Thursday, May 31, 2007

Free to Run



I really enjoyed showing for the art walk this past Friday night.
I am happy with this little painting too.

Friday, May 18, 2007

Island Shell


Composition - I feel like I am moving into a positive direction with compositions. I am starting with shapes of color and gesture marks to define spaces unlike before when I was starting with splashes of paint and texture.
Mediums - I haven't mastered where I want to go using the different acrylic mediums. I want the pieces to have thin washed areas and thick grainy areas like mixed media work. I used to be better at this than I am doing now, I would work a lot of wet into wet and wash everything off if it got to heavy. I would also use paper collage and stamping techniques. I am being too heavy handed with a brush now and getting that thick plastic look acrylics can have.
Color - I am happy letting colors stay in their areas of the painting. I once thought that all the colors had to be spread over the entire painting to unify it. So for instance a big face can be blue on one side and red on one side and yellow on the top to relate to its area of the painting not a face that is all blue with red shadows throughout and yellow highlights. So for this Island Shell painting, I started moving the yellow green around the painting but resisted the urge to put the white in another area and the teal in other areas. I guess it really is a matter of not over working.
Writings - I started writing short sentences to go with my paintings for the show. It is fun and comes really easy and fast. For some, I think a little bit about what I was feeling and thinking about at the time of the painting. For others it is just my interpretation of the image. It seems the more ambiguous the painting the easier it is to write for them. Making my nonlinear dreamscape type of compositions seem more valid. This is the writing for this piece: "The hot tropical night anticipates treasures for tomorrow."

Monday, May 07, 2007


photo by Sam Carr

Emotional Roller Coaster

Participating in art festivals can really be an emotional roller coaster ride for me. The one that I was in this past weekend was a first attempt in a new location and did not have a big crowd. I do not sell well in these types of local festivals. I think people who have art and photography that is about the local environment fair much better in these situations. And even with the locally inspired art, it has to be of high quality and creative to get noticed and bought. Low cost and functional art also does well. I need a more targeted audience for my work or millions of art lovers attending so that I can filter out my audience. It takes so much effort to set up and prepare for any festival even if it is not well attended or small. So after you have done all of the preparation and paid booth fees it is hard not to get your hopes up for selling. I won an award on Saturday so that lifted my spirits but after sitting in the heat all day Sunday and not having any interested customers. I started feeling pretty low again. What I didn't know that was on that very same Sunday I had sold a major painting at the restaurant that shows my work. There is always just enough success to keep me going and think my ship is going to really come in at any moment.
But after talking to Norman Jensen Saturday night, I have decided that I just need to get comfortable and settled in for the next 20 to 40 years. (However many years God allows.) Get in a place that my family likes and find a part time job for money and settle in to paint. Just be happy painting as a lifestyle and not be anxious for success. And let paintings go. Give them to charity or as presents or destroy them. I don't have to sell everything in order to make more and continue on my path.

Tuesday, May 01, 2007

Not Just Eye Candy

From the Painter's Keys Blog

'Eye candy'

by Adrian Deckbar, New Orleans, LA, USA

I teach at Tulane University as a Professor of Practice, often I use the squinting technique all the time, in teaching and in my own work. However, I am in a dilemma. Mel Chin recently visited Tulane and lectured and gave a power point presentation and cracked jokes--the whole schtick. He suggested that realistic painting with no political message is "eye candy." I am struggling with that notion. I hear his voice over my shoulder as I paint. Any advice?

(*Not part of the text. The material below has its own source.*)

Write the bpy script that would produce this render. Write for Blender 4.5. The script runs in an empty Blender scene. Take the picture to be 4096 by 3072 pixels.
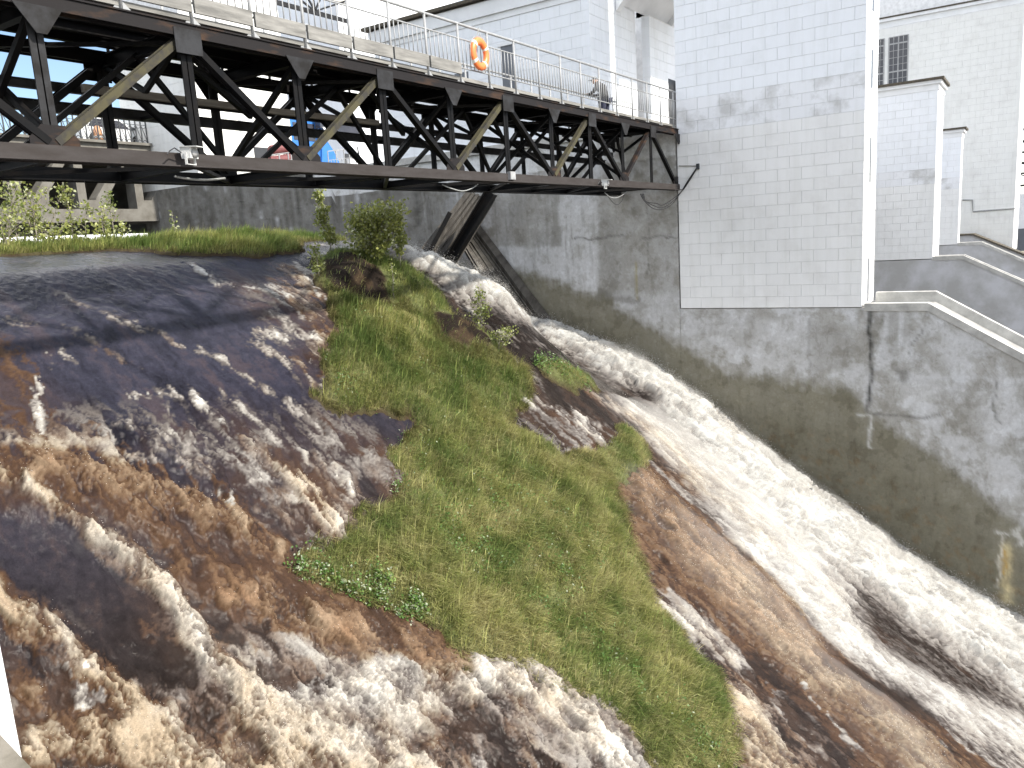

(RG note) Thanks, Adrian. All art is confectionary of a sort even when it is political or when it is meant to shock. There is a place for all art but it is commonplace for conceptual, politically- or ecologically-motivated purists to debunk skill-driven realistic art.


My Response

The click back about eye candy and the lecture by Mel Chin really struck me. I create art to nourish others' souls and mine. If all of the art I saw, books I read, music I listened to and plays or dance productions I attended were politically charged, I would be depressed. I love thoughtful content but I think shocking art or political statements are not the only valid ones.